LES MAITRES ANTIQUES
341 avant J. C. Samos - 270 avant J. C.
Épicure dit avoir pratiqué la philosophie depuis l'âge de quatorze ans. De Samos, où son père était colon et sans doute enseignant, il vient à Athènes passer son temps d'éphèbe, puis rejoint ses parents - chassés de Samos par les guerres lamiaques (324-322) - à Colophon. Le maître d'Épicure fut Nausiphane, partisan de l'atomisme. Épicure lui-même commence d'enseigner la philosophie en 311/310 à Mytilène, puis à Lampsakos. Avec les disciples qu'il s'y est faits, Métrodore et Colotès, il achète à Athènes une demeure avec un jardin, qui vaut à son école le nom de «jardin d'Épicure». Il s'agit, aux yeux du philosophe, d'une communauté partageant les mêmes convictions et un même mode de vie.
Épicure apparaît comme l'adversaire du socratisme, dont le principal souci était de mener l’homme vers le bien. La logique n'est plus reconnue comme système autonome, et l'étude de la nature a pour objectif de procurer à l'homme la tranquillité d'âme sans laquelle il est impossible de parvenir à la félicité. Toute connaissance est pour Épicure une perception par les sens, toujours fondamentalement vraie parce qu'elle est un mouvement de l'âme. Elle consiste à ce que de petites images se détachent des objets pour affluer dans les organes des sens. Toutes les autres facultés sont aussi mues par de tels afflux.
En métaphysique, Épicure et ses disciples renouvellent l'atomisme de Démocrite.
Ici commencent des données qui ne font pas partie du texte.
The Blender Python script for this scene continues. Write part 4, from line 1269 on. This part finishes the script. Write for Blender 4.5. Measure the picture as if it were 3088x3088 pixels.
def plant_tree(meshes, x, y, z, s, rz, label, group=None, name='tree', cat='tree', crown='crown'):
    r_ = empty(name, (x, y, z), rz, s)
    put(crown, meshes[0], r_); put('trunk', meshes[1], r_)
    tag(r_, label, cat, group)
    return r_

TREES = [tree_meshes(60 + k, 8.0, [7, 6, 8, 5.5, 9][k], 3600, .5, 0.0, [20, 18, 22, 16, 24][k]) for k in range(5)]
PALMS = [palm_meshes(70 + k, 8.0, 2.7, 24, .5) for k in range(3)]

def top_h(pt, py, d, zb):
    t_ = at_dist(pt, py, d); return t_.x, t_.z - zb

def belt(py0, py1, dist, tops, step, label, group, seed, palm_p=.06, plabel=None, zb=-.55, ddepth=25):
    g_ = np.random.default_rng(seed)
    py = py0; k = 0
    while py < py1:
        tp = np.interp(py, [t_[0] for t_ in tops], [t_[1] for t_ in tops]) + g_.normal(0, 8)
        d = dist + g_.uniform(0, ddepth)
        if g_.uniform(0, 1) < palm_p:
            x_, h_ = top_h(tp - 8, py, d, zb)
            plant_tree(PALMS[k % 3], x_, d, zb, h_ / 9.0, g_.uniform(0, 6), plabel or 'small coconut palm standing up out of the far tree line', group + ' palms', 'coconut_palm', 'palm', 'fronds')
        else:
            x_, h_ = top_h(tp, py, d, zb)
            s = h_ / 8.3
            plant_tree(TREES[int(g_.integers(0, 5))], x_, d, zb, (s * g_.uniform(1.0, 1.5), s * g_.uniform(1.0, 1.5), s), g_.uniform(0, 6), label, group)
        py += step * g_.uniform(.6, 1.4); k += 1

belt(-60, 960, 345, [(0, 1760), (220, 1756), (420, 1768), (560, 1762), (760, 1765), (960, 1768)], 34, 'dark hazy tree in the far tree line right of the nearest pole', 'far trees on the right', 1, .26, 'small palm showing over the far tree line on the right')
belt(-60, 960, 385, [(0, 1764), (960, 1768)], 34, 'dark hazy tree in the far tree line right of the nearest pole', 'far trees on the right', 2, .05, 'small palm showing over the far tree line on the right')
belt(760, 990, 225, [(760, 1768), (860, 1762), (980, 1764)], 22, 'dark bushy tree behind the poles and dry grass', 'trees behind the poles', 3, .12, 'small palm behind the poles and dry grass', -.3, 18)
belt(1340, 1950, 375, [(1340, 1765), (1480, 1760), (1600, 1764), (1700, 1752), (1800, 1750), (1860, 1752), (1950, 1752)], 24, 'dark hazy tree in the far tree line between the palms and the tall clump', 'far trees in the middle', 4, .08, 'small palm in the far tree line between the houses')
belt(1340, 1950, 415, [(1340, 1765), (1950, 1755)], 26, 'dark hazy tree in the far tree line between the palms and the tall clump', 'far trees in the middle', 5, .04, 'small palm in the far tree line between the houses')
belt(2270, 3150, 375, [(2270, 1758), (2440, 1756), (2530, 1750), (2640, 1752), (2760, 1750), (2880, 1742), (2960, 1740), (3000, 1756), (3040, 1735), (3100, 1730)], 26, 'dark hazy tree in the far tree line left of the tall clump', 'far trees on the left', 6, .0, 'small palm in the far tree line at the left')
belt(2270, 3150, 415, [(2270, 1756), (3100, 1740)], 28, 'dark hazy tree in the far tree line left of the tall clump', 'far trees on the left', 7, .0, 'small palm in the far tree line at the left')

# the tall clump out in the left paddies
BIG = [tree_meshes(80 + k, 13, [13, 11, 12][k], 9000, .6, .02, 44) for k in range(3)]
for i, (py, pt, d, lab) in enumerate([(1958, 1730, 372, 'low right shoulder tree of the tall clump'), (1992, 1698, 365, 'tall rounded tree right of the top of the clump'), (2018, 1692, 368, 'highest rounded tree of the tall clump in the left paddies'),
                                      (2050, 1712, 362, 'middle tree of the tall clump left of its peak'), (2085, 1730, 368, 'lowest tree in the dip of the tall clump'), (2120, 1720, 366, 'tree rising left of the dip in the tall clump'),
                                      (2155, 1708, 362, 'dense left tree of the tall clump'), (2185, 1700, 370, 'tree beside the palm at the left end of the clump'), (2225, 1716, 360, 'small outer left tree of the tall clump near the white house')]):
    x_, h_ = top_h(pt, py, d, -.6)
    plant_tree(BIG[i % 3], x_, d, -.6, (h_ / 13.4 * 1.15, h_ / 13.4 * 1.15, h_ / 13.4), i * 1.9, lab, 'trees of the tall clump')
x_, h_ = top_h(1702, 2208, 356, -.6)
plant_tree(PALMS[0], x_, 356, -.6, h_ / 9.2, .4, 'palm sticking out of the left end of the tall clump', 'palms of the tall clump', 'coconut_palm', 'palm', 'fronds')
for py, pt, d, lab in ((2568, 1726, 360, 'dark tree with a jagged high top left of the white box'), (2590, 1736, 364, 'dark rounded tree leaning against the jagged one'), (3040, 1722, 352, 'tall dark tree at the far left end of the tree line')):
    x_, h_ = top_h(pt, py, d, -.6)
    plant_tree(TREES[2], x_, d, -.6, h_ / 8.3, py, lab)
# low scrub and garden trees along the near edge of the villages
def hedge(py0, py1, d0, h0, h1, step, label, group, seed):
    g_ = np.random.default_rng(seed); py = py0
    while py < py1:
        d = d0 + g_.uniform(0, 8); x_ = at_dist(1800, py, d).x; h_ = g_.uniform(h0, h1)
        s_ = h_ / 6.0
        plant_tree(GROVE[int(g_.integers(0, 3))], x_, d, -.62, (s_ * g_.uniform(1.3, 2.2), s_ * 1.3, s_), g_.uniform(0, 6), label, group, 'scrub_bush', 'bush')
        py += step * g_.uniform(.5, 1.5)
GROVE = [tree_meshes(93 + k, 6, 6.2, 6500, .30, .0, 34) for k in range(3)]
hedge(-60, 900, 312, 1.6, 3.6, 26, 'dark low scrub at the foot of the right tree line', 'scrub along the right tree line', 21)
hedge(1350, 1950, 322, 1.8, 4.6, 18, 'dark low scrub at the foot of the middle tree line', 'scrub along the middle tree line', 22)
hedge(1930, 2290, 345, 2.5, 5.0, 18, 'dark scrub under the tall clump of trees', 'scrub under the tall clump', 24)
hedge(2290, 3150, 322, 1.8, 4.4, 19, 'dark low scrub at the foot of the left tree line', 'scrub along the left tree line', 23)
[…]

Les atomes se trouvent et se meuvent dans un espace vide illimité. Tout l'être s'explique par là. Même l'âme et l'esprit sont définis comme matière. L'âme est une partie du corps et donc mortelle comme lui. Seuls les atomes sont éternels. La genèse du monde s'explique par le principe de hasard, lorsque les atomes, tombant de toute éternité dans l'espace infini, dévient sans cause de leur trajectoire de chute et se heurtent les uns aux autres. Par ce modèle explicatif recourant au hasard, Épicure conteste l'existence du destin que défendaient les stoïciens : il veut émanciper la libre volonté de l'homme face à la toute-puissance menaçante que constitue un destin comme cause inéluctable. C'est la raison pour laquelle il combat aussi les mythes religieux, car l'idée d'un destin et d'une intervention des dieux empêche de jouir de la vie. L'idée sous-jacente, c'est que c'est le plaisir qui détermine la valeur éthique de l'action, et que (homme n'agit que pour le plaisir.
L'éthique, dont les commandements consistent seulement en règles empiriques judicieusement formulées, constitue l'essentiel du système philosophique appelé hédonisme. Dans la perspective d'Épicure, le bien moral n'est autre que le plaisir. Cette doctrine s'oppose donc aux stoïciens, pour qui la vie tend à se conformer à la nature. Ce n’est pas le bien objectif qui est le principe directeur, mais le plaisir subjectif, c'est-à-dire l'absence de douleur et de chocs mentaux, la tranquillité et la sérénité. Mais le plaisir est aussi affaire de sensualité, car Épicure situe dans l'estomac la source de tout bien: la sagesse et tous les élans spirituels se ramènent à lui.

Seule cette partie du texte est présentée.